弊社は従業員が50名程いる会社です。今回、長年勤務をしてきた従業員が定年で退職をすることになったのですが、従業員から退職金を支払うよう請求を受けています。弊社は、就業規則に退職金支給についての規定を設けていないのですが、この場合でも退職金を支払わなければならないでしょうか。

【回答】

  1. 使用者が従業員への退職金の支給を制度化するにあたっては、就業規則に「適用される労働者の範囲、退職手当の決定、計算及び支払の方法並びに退職手当の支払の時期に関する事項」(労働基準法89条3の2号)を定める必要があります。就業規則は、その定めた内容が合理的である限り、労働契約の内容になるとされているところ(労働契約法7条)、通常、従業員にメリットのある退職金の支給決定の取り決めは、合理的な内容であると判断されることが多いでしょう。
    そのため、就業規則で退職金の支給について規定をした場合には、使用者と従業員との間で退職金の支給についての労働契約上の合意が成立していると解されることになります。

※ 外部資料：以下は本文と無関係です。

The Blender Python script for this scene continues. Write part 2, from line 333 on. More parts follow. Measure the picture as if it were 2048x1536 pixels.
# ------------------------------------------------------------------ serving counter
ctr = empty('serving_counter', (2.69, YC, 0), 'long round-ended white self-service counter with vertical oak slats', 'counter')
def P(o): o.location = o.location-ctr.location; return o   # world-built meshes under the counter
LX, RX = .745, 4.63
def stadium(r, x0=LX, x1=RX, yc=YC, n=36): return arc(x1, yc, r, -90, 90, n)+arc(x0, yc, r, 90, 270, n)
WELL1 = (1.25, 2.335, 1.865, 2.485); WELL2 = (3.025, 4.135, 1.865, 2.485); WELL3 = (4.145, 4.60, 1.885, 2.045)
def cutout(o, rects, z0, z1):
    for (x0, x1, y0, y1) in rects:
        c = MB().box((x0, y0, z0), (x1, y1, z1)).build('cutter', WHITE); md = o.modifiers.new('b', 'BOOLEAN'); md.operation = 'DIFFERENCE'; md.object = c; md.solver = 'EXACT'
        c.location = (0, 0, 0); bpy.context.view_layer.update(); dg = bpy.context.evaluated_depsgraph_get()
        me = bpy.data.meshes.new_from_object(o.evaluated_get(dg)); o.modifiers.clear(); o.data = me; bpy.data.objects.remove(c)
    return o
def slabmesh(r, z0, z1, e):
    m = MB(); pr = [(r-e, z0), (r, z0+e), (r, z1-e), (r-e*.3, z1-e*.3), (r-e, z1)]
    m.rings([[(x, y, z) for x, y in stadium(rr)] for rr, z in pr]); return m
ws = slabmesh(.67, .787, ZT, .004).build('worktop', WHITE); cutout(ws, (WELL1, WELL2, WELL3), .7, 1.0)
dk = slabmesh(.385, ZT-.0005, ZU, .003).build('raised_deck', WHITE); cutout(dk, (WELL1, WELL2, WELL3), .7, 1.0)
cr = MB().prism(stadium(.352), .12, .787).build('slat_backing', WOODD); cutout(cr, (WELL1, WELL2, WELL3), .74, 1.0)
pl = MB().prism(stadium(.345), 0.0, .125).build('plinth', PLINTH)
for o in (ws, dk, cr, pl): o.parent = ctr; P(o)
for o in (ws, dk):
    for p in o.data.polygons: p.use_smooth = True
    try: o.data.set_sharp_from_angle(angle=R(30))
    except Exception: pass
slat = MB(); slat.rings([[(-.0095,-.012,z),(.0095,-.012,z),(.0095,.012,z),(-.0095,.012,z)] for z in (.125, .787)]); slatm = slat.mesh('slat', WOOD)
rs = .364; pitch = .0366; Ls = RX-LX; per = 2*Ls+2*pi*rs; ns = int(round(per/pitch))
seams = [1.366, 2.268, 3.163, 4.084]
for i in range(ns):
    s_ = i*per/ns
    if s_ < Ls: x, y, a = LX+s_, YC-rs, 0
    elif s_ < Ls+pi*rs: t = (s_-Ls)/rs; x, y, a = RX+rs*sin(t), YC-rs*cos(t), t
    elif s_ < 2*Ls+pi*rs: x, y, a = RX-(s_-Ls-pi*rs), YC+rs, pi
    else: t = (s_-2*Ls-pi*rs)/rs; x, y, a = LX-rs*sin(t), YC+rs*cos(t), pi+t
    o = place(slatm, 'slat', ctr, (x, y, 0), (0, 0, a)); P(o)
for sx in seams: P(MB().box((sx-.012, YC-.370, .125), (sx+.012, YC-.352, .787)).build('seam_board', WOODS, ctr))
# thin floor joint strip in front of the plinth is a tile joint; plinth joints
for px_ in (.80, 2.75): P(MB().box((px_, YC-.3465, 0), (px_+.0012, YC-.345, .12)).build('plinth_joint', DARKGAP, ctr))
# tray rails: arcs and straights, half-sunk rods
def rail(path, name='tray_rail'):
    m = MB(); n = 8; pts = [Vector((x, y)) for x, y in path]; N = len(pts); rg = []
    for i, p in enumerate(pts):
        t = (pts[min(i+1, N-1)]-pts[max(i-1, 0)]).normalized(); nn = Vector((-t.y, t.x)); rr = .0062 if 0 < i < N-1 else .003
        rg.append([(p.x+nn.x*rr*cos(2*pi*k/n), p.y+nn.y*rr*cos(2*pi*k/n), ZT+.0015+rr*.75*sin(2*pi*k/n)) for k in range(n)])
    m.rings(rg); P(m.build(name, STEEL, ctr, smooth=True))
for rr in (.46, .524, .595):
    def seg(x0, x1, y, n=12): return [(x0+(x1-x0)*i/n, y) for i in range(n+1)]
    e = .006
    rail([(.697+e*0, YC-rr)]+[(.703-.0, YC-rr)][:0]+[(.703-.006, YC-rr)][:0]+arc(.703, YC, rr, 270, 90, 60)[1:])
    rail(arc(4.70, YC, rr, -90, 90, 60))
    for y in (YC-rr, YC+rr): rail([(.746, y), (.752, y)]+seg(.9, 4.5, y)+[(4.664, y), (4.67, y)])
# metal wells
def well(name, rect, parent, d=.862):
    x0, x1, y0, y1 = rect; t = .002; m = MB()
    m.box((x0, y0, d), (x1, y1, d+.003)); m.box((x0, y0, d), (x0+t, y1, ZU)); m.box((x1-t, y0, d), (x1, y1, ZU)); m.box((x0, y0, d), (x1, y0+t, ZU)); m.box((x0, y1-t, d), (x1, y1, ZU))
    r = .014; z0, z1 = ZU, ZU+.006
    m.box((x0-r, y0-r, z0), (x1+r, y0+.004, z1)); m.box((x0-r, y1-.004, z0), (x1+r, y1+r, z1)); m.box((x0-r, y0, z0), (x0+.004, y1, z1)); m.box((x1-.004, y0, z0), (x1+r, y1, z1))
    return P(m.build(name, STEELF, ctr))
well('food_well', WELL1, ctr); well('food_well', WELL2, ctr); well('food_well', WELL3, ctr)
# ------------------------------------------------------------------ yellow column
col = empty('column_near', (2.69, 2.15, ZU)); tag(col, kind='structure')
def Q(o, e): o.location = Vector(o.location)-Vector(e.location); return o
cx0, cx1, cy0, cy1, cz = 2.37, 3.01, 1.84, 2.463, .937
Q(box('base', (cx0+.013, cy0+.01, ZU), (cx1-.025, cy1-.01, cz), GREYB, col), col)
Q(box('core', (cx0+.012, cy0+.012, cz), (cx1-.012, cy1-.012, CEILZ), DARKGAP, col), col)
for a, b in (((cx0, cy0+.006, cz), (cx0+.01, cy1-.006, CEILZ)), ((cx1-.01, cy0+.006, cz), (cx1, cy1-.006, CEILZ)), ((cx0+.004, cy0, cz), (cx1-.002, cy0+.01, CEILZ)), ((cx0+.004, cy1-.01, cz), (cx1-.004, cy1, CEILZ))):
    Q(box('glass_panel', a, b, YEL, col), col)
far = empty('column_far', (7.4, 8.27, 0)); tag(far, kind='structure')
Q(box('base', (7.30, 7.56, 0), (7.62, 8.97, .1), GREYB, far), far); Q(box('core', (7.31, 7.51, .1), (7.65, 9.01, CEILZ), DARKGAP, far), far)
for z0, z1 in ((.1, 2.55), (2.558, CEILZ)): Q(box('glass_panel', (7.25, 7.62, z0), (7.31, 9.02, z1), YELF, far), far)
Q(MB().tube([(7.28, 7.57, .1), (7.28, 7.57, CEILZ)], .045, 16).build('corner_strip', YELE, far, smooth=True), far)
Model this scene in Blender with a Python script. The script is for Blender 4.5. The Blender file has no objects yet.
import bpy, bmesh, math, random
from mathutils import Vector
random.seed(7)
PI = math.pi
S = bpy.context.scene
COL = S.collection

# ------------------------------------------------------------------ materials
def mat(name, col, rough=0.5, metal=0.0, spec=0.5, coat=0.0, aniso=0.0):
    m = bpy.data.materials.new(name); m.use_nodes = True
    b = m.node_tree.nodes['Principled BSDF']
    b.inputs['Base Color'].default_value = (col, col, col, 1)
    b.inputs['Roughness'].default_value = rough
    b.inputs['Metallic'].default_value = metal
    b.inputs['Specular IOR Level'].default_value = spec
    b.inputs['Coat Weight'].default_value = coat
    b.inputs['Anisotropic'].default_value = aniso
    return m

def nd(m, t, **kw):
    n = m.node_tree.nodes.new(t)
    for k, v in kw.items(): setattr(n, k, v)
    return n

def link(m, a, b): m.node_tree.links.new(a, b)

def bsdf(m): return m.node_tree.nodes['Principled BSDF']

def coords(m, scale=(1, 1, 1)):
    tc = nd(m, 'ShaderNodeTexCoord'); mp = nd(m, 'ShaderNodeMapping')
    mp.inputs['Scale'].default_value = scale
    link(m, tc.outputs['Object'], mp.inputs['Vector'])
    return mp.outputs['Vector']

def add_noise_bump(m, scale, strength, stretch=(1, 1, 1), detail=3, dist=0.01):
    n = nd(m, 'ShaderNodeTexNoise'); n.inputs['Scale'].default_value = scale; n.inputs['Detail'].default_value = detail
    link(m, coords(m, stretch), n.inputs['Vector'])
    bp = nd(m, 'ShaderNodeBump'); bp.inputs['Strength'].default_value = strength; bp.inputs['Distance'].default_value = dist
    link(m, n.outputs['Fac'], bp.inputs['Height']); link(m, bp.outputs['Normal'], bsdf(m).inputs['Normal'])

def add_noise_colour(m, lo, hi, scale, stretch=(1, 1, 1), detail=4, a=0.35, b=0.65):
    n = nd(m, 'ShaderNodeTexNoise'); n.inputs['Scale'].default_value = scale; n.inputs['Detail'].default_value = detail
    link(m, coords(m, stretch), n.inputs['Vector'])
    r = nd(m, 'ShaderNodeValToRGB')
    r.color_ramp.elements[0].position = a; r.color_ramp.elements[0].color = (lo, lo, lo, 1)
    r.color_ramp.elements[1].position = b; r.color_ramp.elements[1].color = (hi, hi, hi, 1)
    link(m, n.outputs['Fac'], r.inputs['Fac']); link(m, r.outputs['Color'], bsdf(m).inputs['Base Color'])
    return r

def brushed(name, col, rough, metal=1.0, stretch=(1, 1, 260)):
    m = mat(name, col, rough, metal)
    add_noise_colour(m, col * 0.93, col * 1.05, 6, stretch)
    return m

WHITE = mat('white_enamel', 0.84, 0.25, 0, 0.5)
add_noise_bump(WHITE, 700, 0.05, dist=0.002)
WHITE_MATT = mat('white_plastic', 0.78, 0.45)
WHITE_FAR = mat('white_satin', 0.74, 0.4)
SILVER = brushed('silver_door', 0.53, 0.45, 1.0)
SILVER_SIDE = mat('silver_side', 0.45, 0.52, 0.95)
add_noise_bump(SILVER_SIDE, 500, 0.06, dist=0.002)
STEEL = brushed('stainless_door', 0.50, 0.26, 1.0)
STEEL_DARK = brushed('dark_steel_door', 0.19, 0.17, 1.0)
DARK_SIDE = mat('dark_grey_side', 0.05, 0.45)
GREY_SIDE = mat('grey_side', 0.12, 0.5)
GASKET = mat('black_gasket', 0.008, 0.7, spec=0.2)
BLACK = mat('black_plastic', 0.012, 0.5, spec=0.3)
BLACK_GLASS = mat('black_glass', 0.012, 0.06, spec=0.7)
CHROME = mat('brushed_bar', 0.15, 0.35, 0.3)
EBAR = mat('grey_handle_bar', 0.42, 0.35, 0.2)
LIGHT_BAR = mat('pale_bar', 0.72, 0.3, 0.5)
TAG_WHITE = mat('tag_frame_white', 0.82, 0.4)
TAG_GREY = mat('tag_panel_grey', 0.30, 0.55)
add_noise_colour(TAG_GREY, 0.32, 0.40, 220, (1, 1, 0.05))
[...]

    一方、就業規則に退職金支払についての規定が明記されていない場合、従業員との間で退職金の支給についての合意が成立していないため、使用者は退職金の支払義務を負うことはないのが原則です。
  2. しかし、退職金の支給について、就業規則等に明記がなくとも、明確な基準に基づき退職金が支払われていたり、退職金支払いの慣行が確立している場合には、使用者は退職金支払の義務を負うこともあります。
    例えば、東京地裁平成7年6月12日判決では、退職金規程を含め就業規則を制定していなかったものの、「案として作成・書面化された退職金規定に基づき退職金を支給する実績が積み重ねられたことにより、退職金の支給慣行が確立していた」と認めたもの、また、東京地裁平成17年4月27日判決では、退職金規定が存在しない事案について、「退職者の実例27例中13名について事務担当者の述べる算定式どおりの退職金が支払われ、残り14名中10名につき、上記算定式との誤差20%以内の退職金が支払わていること…」から、退職金支払の慣行があったと認めたものなどがあります。
  3. 本件では、就業規則に退職金の支給についての規定がない以上、原則退職金を支払わなくても良いことになるでしょう。しかし、過去の退職者に退職金の支払をしている等の慣行がある場合には、従業員に退職金の支払わなければならない可能性もありますので注意が必要です。